I'm sure fusion could have been handled better, and for 2021 the roadmap was a bit hazy, but I can't think of any other big missteps. Araq, dom, PMunch, and other senior folks are in the forms helping people and answering questions every day, and my interactions with all of them has been very positive. The big post 1.0 feature was arc/orc, and that was very well communicated. Bugs are being fixed, useful new features are being added, and future plans are being discussed in the open.
And Nim itself is great. The "if it compiles, it works" factor is high, yet I almost never feel like the compiler is fighting me. Simple things are simple (I'm teaching it to a group of 12 year olds), it's incredibly flexible, it's fast, and it's suitable for almost any sort of problem. There's nothing else like it, and I expect I'd continue using it for at least a decade even if it switched into maintenance mode tomorrow. I think it will take at least that long for something better to come along.
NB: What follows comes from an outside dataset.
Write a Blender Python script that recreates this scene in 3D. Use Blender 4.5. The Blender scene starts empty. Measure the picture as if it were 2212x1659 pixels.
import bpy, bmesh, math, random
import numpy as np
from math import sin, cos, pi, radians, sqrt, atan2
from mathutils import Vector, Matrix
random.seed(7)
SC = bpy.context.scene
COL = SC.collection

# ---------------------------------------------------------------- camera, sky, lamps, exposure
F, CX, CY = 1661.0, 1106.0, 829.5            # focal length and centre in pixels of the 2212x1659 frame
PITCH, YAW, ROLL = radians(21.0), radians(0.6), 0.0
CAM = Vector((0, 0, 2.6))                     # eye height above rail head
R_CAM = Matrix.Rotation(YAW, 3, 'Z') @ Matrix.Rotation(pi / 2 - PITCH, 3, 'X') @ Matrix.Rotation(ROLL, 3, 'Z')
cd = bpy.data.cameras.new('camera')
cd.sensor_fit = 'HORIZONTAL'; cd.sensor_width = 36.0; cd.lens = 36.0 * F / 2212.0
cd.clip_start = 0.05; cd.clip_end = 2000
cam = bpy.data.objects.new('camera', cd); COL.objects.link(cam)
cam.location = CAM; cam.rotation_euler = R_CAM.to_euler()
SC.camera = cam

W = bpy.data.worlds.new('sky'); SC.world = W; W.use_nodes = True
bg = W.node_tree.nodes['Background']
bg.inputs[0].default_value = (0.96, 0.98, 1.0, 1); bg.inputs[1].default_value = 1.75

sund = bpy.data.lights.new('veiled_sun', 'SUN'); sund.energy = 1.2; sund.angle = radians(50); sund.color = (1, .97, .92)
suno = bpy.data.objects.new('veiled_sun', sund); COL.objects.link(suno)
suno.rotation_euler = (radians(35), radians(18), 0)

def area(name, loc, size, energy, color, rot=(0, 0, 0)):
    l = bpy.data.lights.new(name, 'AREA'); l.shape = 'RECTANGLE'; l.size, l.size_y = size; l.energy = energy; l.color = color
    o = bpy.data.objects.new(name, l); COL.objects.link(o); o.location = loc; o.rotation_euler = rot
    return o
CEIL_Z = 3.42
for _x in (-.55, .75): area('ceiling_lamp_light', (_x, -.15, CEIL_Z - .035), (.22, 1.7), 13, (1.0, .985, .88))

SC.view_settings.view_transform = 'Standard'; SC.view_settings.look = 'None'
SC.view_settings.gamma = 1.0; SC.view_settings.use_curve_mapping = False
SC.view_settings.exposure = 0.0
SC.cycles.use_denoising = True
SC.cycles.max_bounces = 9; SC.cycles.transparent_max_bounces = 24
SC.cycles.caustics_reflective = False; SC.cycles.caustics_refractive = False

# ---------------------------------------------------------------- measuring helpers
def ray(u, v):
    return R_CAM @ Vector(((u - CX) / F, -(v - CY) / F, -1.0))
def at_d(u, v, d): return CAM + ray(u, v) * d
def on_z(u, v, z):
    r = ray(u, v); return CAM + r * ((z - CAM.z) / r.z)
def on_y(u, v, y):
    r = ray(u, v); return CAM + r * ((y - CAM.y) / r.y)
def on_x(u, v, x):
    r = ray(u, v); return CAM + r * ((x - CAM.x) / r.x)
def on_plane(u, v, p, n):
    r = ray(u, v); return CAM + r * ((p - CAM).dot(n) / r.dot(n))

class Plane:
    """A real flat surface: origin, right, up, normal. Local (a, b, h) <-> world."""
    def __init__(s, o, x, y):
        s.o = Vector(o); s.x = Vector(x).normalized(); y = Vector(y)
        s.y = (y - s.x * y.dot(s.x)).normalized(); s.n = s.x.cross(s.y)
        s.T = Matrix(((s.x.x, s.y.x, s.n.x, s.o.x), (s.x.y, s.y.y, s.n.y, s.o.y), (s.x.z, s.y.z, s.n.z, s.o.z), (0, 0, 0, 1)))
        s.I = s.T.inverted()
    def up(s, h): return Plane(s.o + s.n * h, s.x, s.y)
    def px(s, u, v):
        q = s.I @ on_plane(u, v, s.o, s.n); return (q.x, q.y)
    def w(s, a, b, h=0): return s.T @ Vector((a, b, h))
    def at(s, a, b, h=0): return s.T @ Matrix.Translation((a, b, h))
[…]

A few suggestions that may or may not be helpful:
- I realize that this is a big part of your esthetic, but blocky "game fonts" are hard to read. They're fine for games, but for editing code I want a normal monospace font rendered at a normal DPI.
- I feel like there should be a way to apply code changes without a full Publish. It's nice to test a change without resetting the entire world.
- Your docs are off to a good start, but it's really not clear to me how everything comes together. A more in depth example would be more helpful at this point than API docs, I think.
I'll definitely keep an eye on this. Nice work!